On the one hand, William James' states the relationship between "truth" and "good" in his essay on pragmatism:
Let me now say only this, that truth is one species of good, and not, as is usually supposed, a category distinct from good, and co-ordinate with it. The true is the name of whatever proves itself to be good in the way of belief and good, too, for definite, assignable reasons.
On the other hand Joachim assumes the relationship in this passage:
…the truth requires for its apprehension and utterance the same consistency of thought and purpose, which must also be expressed in the action of the morally good man. The consistent, in short, need be neither true nor good; but the good and the true must be consistent.
Explicate the difference between James' and Joachim's use of the relationship between the concepts of "truth" and "good."
Bertrand Russell writes in his essay on the correspondence theory of truth that the coherence theory fails "…because there is no proof that there can be only one coherent system." And, in his essay on the pragmatic theory of truth, William James alludes to his apparent agreement with the coherence theory in this respect:
I said just now that what is better for us to believe is true unless the belief incidentally clashes with some other vital benefit. Now in real life what vital benefits is any particular belief of ours most liable to clash with? What indeed except the vital benefits yielded by other beliefs when these prove incompatible with the first ones? In other words, the greatest enemy of any one of our truths may be the rest of our truths. Truths have once for all this desperate instinct of self-preservation and of desire to extinguish whatever contradicts them.
Can you clarify the difference between truth and consistency of truths? Does truth lead a kind of "double-life"?

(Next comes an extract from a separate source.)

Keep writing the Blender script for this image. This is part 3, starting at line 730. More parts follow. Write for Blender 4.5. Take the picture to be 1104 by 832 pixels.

Does Joachim's criticism of the consistency of formal logic and his subsequent explanation of coherence avoid Russell's second criticism of the coherence theory? Russell writes:
The other objection to this definition of truth is that it assumes the meaning of "coherence" known, whereas, in fact, "coherence" presupposes the truth of the laws of logic. Two propositions are coherent when both may be true, and are incoherent when one at least must be false. Now in order to know whether two propositions can both be true, we must know such truths as the law of contradiction. For example, the two propositions, "this tree is a beech" and "this tree is not a beech," are not coherent, because of the law of contradiction. But if the law of contradiction itself were subjected to the test of coherence, we should find that, if we choose to suppose it false, nothing will any longer be incoherent with anything else. Thus the laws of logic supply the skeleton or framework within which the test of coherence applies, and they themselves cannot be established by this test.
Can Joachim clearly explain coherence without the rules of inference of formal logic? Can you explicate Joachim's notion of "coherence"?